Le chant de l’étrave
Christiane Bonder | Lorsqu’il quitte Morges à destination de Lyon, Christer sur un camion-remorque fait l’objet d’un «convoi exceptionnel» avec escorte de police. Le chauffeur suit un itinéraire précis, évitant les obstacles susceptibles de gêner la circulation ou
d’entraver l’avancée d’un tel chargement. Le bateau pèse maintenant ses 17 tonnes pour une longueur de 14,5 mètres et une largeur de 4,1 mètres, une hauteur de 3,9 mètres. Le lendemain, à l’aide d’une grue, il est mis à l’eau sur le Rhône.
D’écluse en écluse, nous nous arrêtons le soir venu, puis faisons une halte de 3 jours à Port-Saint-Louis pour remâter sous une grue et réinstaller l’accastillage. Nous sommes huit à bord, et chacun met la main à la pâte dans les odeurs de sardines que nous grillons sur un feu de bois. Au moment de quitter cette dernière étape, nous apercevons notre chat Capucin sur le pont d’un cargo prêt à appareiller… «C’est notre chat !!», crie-t-on ! «Nous avons un bon cuistot à bord !» nous répond-on !… Mais Capucin a déjà sauté à l’eau pour nous rejoindre. Ce chat est incroyable de curiosité et de toupet… C’est dans une bonne ambiance que nous traversons le golfe du Lion pour gagner Sète où une place nous est réservée dans les canaux, à couple d’une péniche.

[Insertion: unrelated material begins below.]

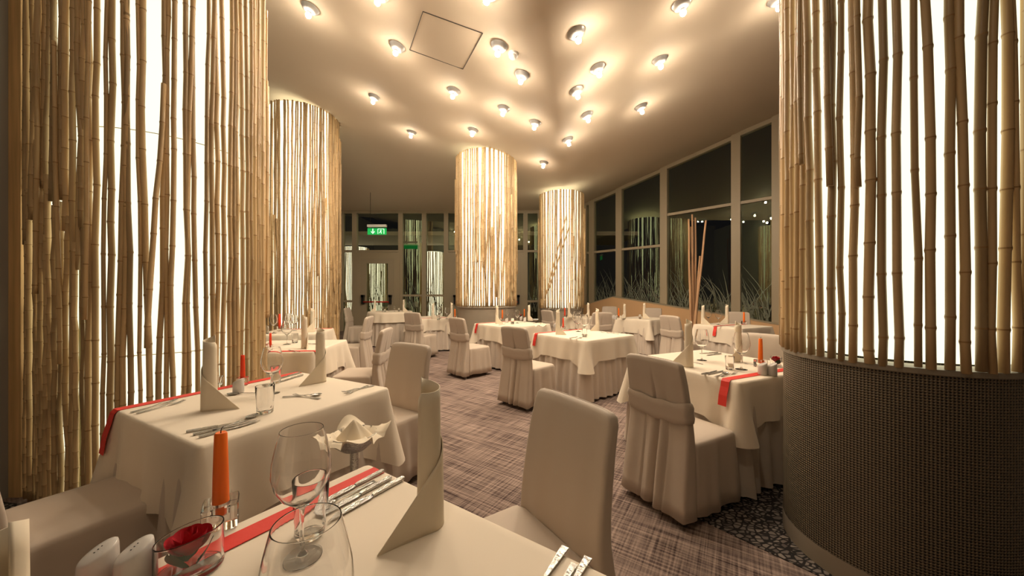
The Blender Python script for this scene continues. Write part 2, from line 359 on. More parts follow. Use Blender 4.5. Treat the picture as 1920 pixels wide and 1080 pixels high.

Après mille petits travaux propres à nous faciliter la vie en mer, après avoir contrôlé tout ce qui répond de la sécurité, fait le plein de fuel et de nourriture, nous quittons Sète le 1er octobre par un petit matin brumeux. Un couple d’amis venus de Suisse nous accompagnera durant un mois pour longer la côte espagnole. C’est à Torrevieja que nous nous quittons après une expérience sympathique puisque les quarts et toutes les tâches ont été partagés. Une lettre reçue de notre amie Mary-Line 9 mois plus tard nous confirmera que loger dans la cabine arrière fut plutôt agréable… Erik et moi reparlons alors du triste évènement survenu trois jours après avoir quitté Sète et qui pèse encore lourd dans le fond de nos cœurs. Nous avions fait une longue route ce jour-là, partis d’Agde pour Port-la-Nouvelle. Dès qu’ils sentaient les odeurs de la terre proche, Bricole et Capucin étaient toujours à l’avant du bateau, truffe au vent, prêts à sauter sur le premier quai. Bricole était seule sur le pont… Capucin, à l’évidence, était tombé à l’eau, mais où, quand, comment ? Personne ne l’avait vu passer par-dessus bord… Bien qu’un chat ne nage pas longtemps, peut-être aura-t-il pu atteindre la côte et se faire adopter par une «Mamma» au grand cœur… Espérons-le…
Nous quittons Torrevieja, port trop snob, pour atteindre Aguilas où nous resterons une dizaine de jours. Nous pêchons des poulpes, recevons du poisson que nous séchons dans les haubans, à l’air et au soleil. Olivier joue sur les quais en compagnie d’autres enfants navigateurs. Nous faisons halte ensuite à Torre del Mar pour fêter Noël… un Noël triste. Olivier attrape de l’eczéma, Erik se tient la mâchoire. En descendant le foc, bousculé par l’état de la mer, il a glissé sur un pli de la voile et s’est tapé les dents sur le balcon avant. De plus, Christer est le seul voilier dans ce port espagnol… J’ai préparé le repas, décoré la table du carré de bougies plantées sur des oranges, mais le cœur n’y est pas. Notre humeur ne déteint pourtant en rien sur Olivier qui découvre son petit paquet de Noël avec des cris de joie. C’est une poupée que j’ai confectionnée en cachette, faite de boudins de tissu remplis de grains de blé. Olivier en a lui-même rempli quelques éléments en ignorant à quel usage ils seraient destinés. La tête est garnie de mousse, des tresses en laine orange la recouvrent et une chaussette coupée est nouée en guise de bonnet. Deux boutons en bois lui font des yeux bruns, un morceau de feutrine, une bouche rouge qui semble chanter… Il l’appellera Pauline, comme la petite fille avec laquelle il jouait à Aguilas et qu’il vient de quitter, lui disant: «A bientôt, Pauline, aux «Caranies»…
Quelques jours après Noël, nous atteignons enfin Gibraltar. Dès notre arrivée, trois Anglais viennent contrôler les papiers de Christer.
Ils insistent en regardant le «Ouah-Ouah» afin qu’il ne quitte pas le bateau. Nous décidons de traverser le détroit le lendemain.